-- Start Data provided --
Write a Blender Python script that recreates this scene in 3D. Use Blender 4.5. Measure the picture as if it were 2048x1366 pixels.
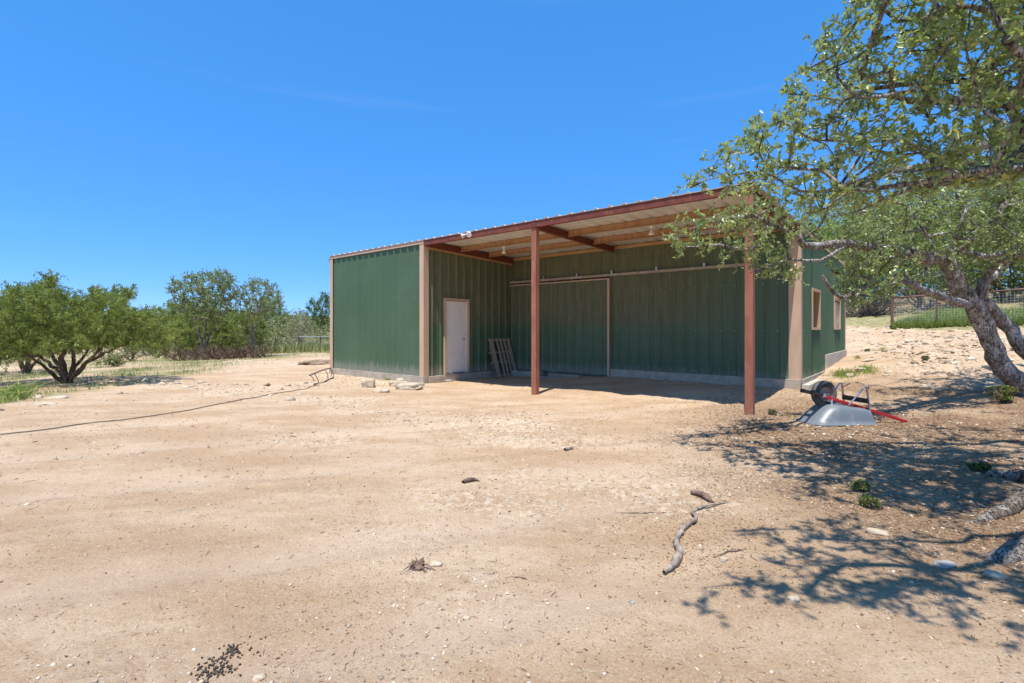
import bpy, bmesh, math, random
import numpy as np
from mathutils import Vector, Matrix, noise as mnoise

for o in list(bpy.data.objects):
    bpy.data.objects.remove(o, do_unlink=True)
S = bpy.context.scene
COL = S.collection
random.seed(7)
rng = np.random.default_rng(11)

# ------------------------------------------------------------------ camera
CAM_H = 1.43
F = 995.7 / 2048.0            # focal length / frame width
HORIZON = 657.1
cd = bpy.data.cameras.new("camera")
cam = bpy.data.objects.new("camera", cd)
COL.objects.link(cam)
cam.location = (0, 0, CAM_H)
cam.rotation_euler = (math.radians(90), 0, 0)
cd.sensor_width = 36.0
cd.lens = 36.0 * F
cd.shift_y = -(683 - HORIZON) / 2048.0
cd.clip_start = 0.05
cd.clip_end = 4000
S.camera = cam

# ------------------------------------------------------------------ world, sun, exposure
SUN_EL = math.radians(72.5)
SH = Vector((0.41, 0.912, 0)).normalized()      # direction in which shadows fall
w = bpy.data.worlds.new("World")
S.world = w
w.use_nodes = True
wn, wl = w.node_tree.nodes, w.node_tree.links
wn.clear()
sky = wn.new("ShaderNodeTexSky")
sky.sky_type = 'NISHITA'
sky.sun_disc = False
sky.sun_elevation = SUN_EL
sky.sun_rotation = math.atan2(-SH.x, -SH.y)
sky.altitude = 300
sky.air_density = 0.6
sky.dust_density = 0.0
sky.ozone_density = 3.0
tc = wn.new("ShaderNodeTexCoord")
sep = wn.new("ShaderNodeSeparateXYZ")
wl.new(tc.outputs['Generated'], sep.inputs[0])
# thin streaks of cirrus
mp = wn.new("ShaderNodeMapping")
mp.inputs['Scale'].default_value = (0.8, 0.8, 18.0)
mp.inputs['Rotation'].default_value = (0.0, 0.0, 0.6)
wl.new(tc.outputs['Generated'], mp.inputs['Vector'])
nz = wn.new("ShaderNodeTexNoise")
nz.inputs['Scale'].default_value = 1.6
nz.inputs['Detail'].default_value = 5
nz.inputs['Roughness'].default_value = 0.55
wl.new(mp.outputs[0], nz.inputs['Vector'])
cr = wn.new("ShaderNodeMapRange")
cr.inputs['From Min'].default_value = 0.60
cr.inputs['From Max'].default_value = 0.85
cr.inputs['To Max'].default_value = 0.05
wl.new(nz.outputs['Fac'], cr.inputs['Value'])
# the picture's clear azure: soften the sky's brightness range, keep it saturated
gm = wn.new("ShaderNodeGamma")
gm.inputs['Gamma'].default_value = 0.38
wl.new(sky.outputs[0], gm.inputs['Color'])
hs = wn.new("ShaderNodeHueSaturation")
hs.inputs['Saturation'].default_value = 1.45
hs.inputs['Hue'].default_value = 0.498
hs.inputs['Value'].default_value = 3.35
tn = wn.new("ShaderNodeMix")
tn.data_type = "RGBA"
tn.blend_type = "MULTIPLY"
tn.inputs["Factor"].default_value = 1.0
tn.inputs["B"].default_value = (0.90, 1.10, 1.50, 1)
wl.new(gm.outputs[0], tn.inputs["A"])
wl.new(tn.outputs["Result"], hs.inputs["Color"])
mx = wn.new("ShaderNodeMix")
mx.data_type = 'RGBA'
mx.inputs['B'].default_value = (8.0, 8.6, 9.4, 1)
wl.new(cr.outputs[0], mx.inputs['Factor'])
wl.new(hs.outputs[0], mx.inputs['A'])
bg = wn.new("ShaderNodeBackground")
bg.inputs['Strength'].default_value = 0.10
wl.new(mx.outputs['Result'], bg.inputs['Color'])
wo = wn.new("ShaderNodeOutputWorld")
wl.new(bg.outputs[0], wo.inputs[0])

sd = bpy.data.lights.new("sun", 'SUN')
sd.energy = 5.0
sd.angle = math.radians(0.53)
sd.color = (1.0, 0.965, 0.91)
sun = bpy.data.objects.new("sun", sd)
COL.objects.link(sun)
sun_dir = (SH * math.cos(SUN_EL) - Vector((0, 0, math.sin(SUN_EL))))
sun.rotation_euler = sun_dir.to_track_quat('-Z', 'Y').to_euler()
sun.location = (0, 0, 30)

S.view_settings.view_transform = 'Standard'
S.view_settings.look = 'None'
S.view_settings.exposure = 0.35
S.view_settings.gamma = 1.0
S.view_settings.use_curve_mapping = False
S.cycles.max_bounces = 6
S.cycles.transparent_max_bounces = 4
S.cycles.caustics_reflective = False
S.cycles.caustics_refractive = False

# ------------------------------------------------------------------ helpers
def at(px, py, Y):
    """a pixel of the photograph, at distance Y in front of the camera -> world point"""
    return Vector(((px - 1024) / 995.7 * Y, Y, CAM_H + (HORIZON - py) / 995.7 * Y))

def tag(o, label=None, cat=None, group=None, kind=None):
    if label: o['label'] = label
    if cat: o['category'] = cat
    if group: o['group'] = group
    if kind: o['kind'] = kind
    return o

def empty(name, loc=(0, 0, 0), rz=0.0):
    o = bpy.data.objects.new(name, None)
    o.location = loc
    o.rotation_euler = (0, 0, rz)
    o.empty_display_size = 0.2
    COL.objects.link(o)
    return o

def link(name, me, parent=None, mat=None):
    if mat is not None and len(me.materials) == 0:
        me.materials.append(mat)
    o = bpy.data.objects.new(name, me)
    COL.objects.link(o)
    if parent is not None:
        o.parent = parent
    return o

def np_mesh(name, V, FQ, smooth=False, attrs=None, cattr=None):
    """V (n,3); FQ (m,k) faces with k = 3 or 4"""
    V = np.ascontiguousarray(V, dtype=np.float32)
    FQ = np.ascontiguousarray(FQ, dtype=np.int32)
    me = bpy.data.meshes.new(name)
    me.vertices.add(len(V))
    me.vertices.foreach_set('co', V.ravel())
    m, k = FQ.shape
    me.loops.add(m * k)
    me.loops.foreach_set('vertex_index', FQ.ravel())
    me.polygons.add(m)
    me.polygons.foreach_set('loop_start', np.arange(0, m * k, k, dtype=np.int32))
    if smooth:
        me.polygons.foreach_set('use_smooth', np.ones(m, dtype=bool))
    if attrs:
        for kx, a in attrs.items():
            at_ = me.attributes.new(kx, 'FLOAT', 'POINT')
            at_.data.foreach_set('value', np.ascontiguousarray(a, dtype=np.float32))
    me.update(calc_edges=True)
    return me

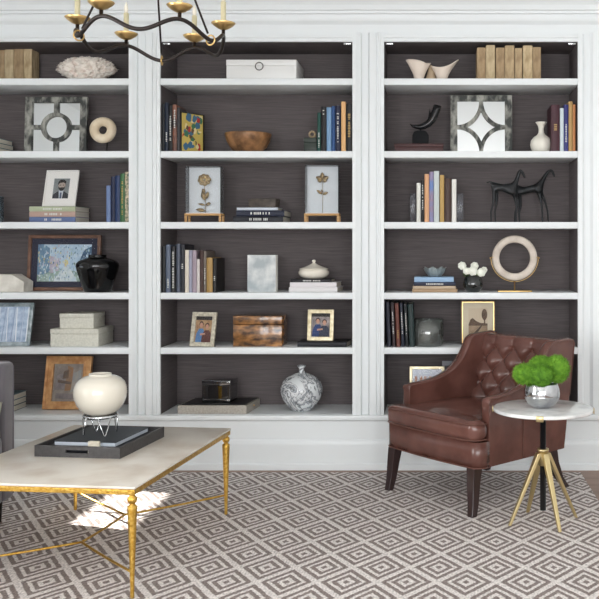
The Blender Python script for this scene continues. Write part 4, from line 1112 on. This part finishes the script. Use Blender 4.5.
# chrome stand
Y = 3.755; s = Y/F
st = thing('chrome_stand', 'small chrome ring stand with hairpin legs on the books in the tray', 'stand', (wx(100.3, Y), Y, ztb))
zr = wz(415.5, Y)-ztb; R = 16.6*s
m = MB(); n = 60
m.lathe([(R-.003, zr-.006), (R, zr-.006), (R, zr+.006), (R-.003, zr+.006), (R-.003, zr-.006)], n=60)
m.build('ring', chrome, st)
for k in range(4):
    a = 2*PI*k/4+.62; da = .30
    p = []
    for i in range(9):
        f = i/8; p.append((R*math.cos(a-da*(1-f)), R*math.sin(a-da*(1-f)), zr*(1-f)+.003)) 
    top1 = (R*math.cos(a-da*1.3), R*math.sin(a-da*1.3), zr); top2 = (R*math.cos(a+da*1.3), R*math.sin(a+da*1.3), zr)
    b1 = ((R-.003)*math.cos(a-.07), (R-.003)*math.sin(a-.07), .004); b0 = ((R-.002)*math.cos(a), (R-.002)*math.sin(a), .0022); b2 = ((R-.003)*math.cos(a+.07), (R-.003)*math.sin(a+.07), .004)
    MB().tube([top1, b1, b0, b2, top2], .0022, 8).build('hairpin_leg', chrome, st)
pr = [(0, 0), (R*.5, -.000), (R*.95, .0), (R*.99, .003), (R*.99, .006), (0, .006)]
MB().lathe([(0, zr+.0005), (R-.004, zr+.0005), (R-.004, zr+.004), (0, zr+.004)]).build('glass_plate', glassy('clear_glass'), st)
zv = ztb+zr+.0065
hv = wz(373.5, Y)-zv
pr = [(0,0),(.40,0),(.50,.012),(.68,.08),(.86,.23),(.97,.40),(1.0,.53),(.98,.66),(.90,.79),(.76,.88),(.58,.935),(.44,.955),(.415,.97),(.43,1.0),(.40,1.0),(.37,.97),(.37,.93),(.6,.84),(.85,.62),(.7,.25),(0,.05)]
Rv = 25.6*s
m = MB(); m.lathe([(r*Rv, h*hv) for r, h in pr], n=72)
tag(m.build('round_vase', mat('glossy_ivory_glaze', C(226,220,206), .12, coat=.6), None, (wx(100.3, Y), Y, zv)), 'large glossy ivory round vase on the chrome stand above the tray', 'vase')

# ------------------------------------------------------------ grey velvet sofa at left edge
velvet = mat('grey_velvet', C(86,82,87), .9, sheen=.4, col2=C(100,96,101), vscale=8)
so = thing('armchair', 'grey velvet armchair cut by the left picture edge, beside the gold coffee table', 'armchair', (-1.935, 4.055, 0))
zt_ = wz(362.3, 4.02)
MB().rbox(-.86, 0, -.098, 0, .10, zt_, .016, 4).build('arm', velvet, so)
MB().rbox(-.86, 0, -.84, -.742, .10, zt_, .016, 4).build('arm', velvet, so)
MB().rbox(-.86, -.70, -.740, -.100, .10, zt_, .02, 4).build('backrest', velvet, so)
MB().rbox(-.698, -.004, -.740, -.100, .10, .26, .012, 3).build('seat_base', velvet, so)
MB().rbox(-.698, .004, -.738, -.102, .262, .405, .03, 4).build('seat_cushion', velvet, so)
for a in ((-.05, -.05), (-.81, -.05), (-.05, -.79), (-.81, -.79)): MB().cyl(a[0], a[1], 0, .0995, .014, 12, .02).build('leg', iron, so)
MB().tube([(.0005, -.012, .12), (.0005, -.012, zt_-.02), (-.02, -.012, zt_-.0005), (-.84, -.012, zt_-.0005)], .004, 8).build('piping', velvet, so)
def pillowmesh(m, W, H, T, M):
    n = 20; top = []; bot = []
    for i in range(n+1):
        r0 = []; r1 = []
        for j in range(n+1):
            u = -1+2*i/n; v = -1+2*j/n
            k = (max(0, 1-u*u)*max(0, 1-v*v))**.45
            pin = 1-.06*(1-abs(u*v))*(abs(u)**4+abs(v)**4)
            x = u*W/2*(pin); z_ = v*H/2*pin
            r0.append(m.bm.verts.new(M @ Vector((x, T/2*k, z_)))); r1.append(m.bm.verts.new(M @ Vector((x, -T/2*k, z_))))
        top.append(r0); bot.append(r1)
    for i in range(n):
        for j in range(n):
            m._f([top[i][j], top[i+1][j], top[i+1][j+1], top[i][j+1]], True); m._f([bot[i][j], bot[i][j+1], bot[i+1][j+1], bot[i+1][j]], True)
    bmesh.ops.remove_doubles(m.bm, verts=list(m.bm.verts), dist=.0005)
m = MB(); pillowmesh(m, .34, .15, .07, Matrix.Rotation(-.12, 4, 'X'))
tag(m.build('throw_pillow', mat('oatmeal_linen', C(170,168,150), .9, col2=C(146,146,132), vscale=40), None, (-1.925-.165, 3.905, .405+.077)), 'small oatmeal linen pillow on the grey armchair seat at the left picture edge', 'pillow')

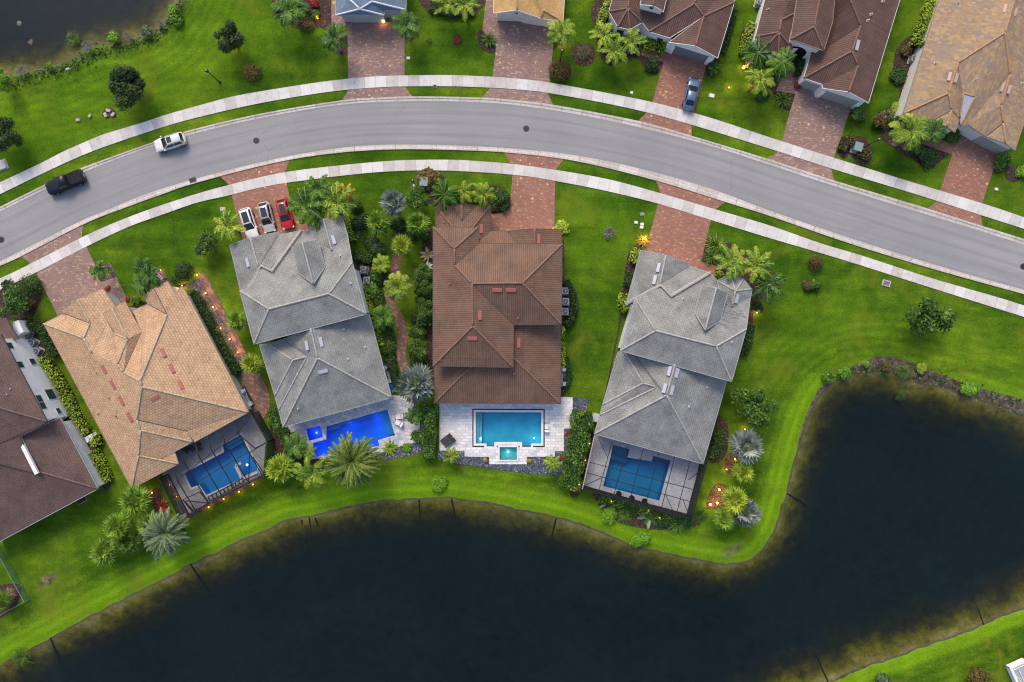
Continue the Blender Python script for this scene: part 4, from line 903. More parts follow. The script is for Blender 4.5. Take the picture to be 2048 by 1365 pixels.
-- End Data provided --
Each line from the top of the material through the line containing "S.camera = cam" should be reproduced exactly; please drop any images.

Write a Blender Python script that recreates this scene in 3D. Use Blender 4.5. Measure the picture as if it were 2048x1366 pixels.
import bpy, bmesh, math, random
import numpy as np
from mathutils import Vector, Matrix, noise as mnoise

for o in list(bpy.data.objects):
    bpy.data.objects.remove(o, do_unlink=True)
S = bpy.context.scene
COL = S.collection
random.seed(7)
rng = np.random.default_rng(11)

# ------------------------------------------------------------------ camera
CAM_H = 1.43
F = 995.7 / 2048.0            # focal length / frame width
HORIZON = 657.1
cd = bpy.data.cameras.new("camera")
cam = bpy.data.objects.new("camera", cd)
COL.objects.link(cam)
cam.location = (0, 0, CAM_H)
cam.rotation_euler = (math.radians(90), 0, 0)
cd.sensor_width = 36.0
cd.lens = 36.0 * F
cd.shift_y = -(683 - HORIZON) / 2048.0
cd.clip_start = 0.05
cd.clip_end = 4000
S.camera = cam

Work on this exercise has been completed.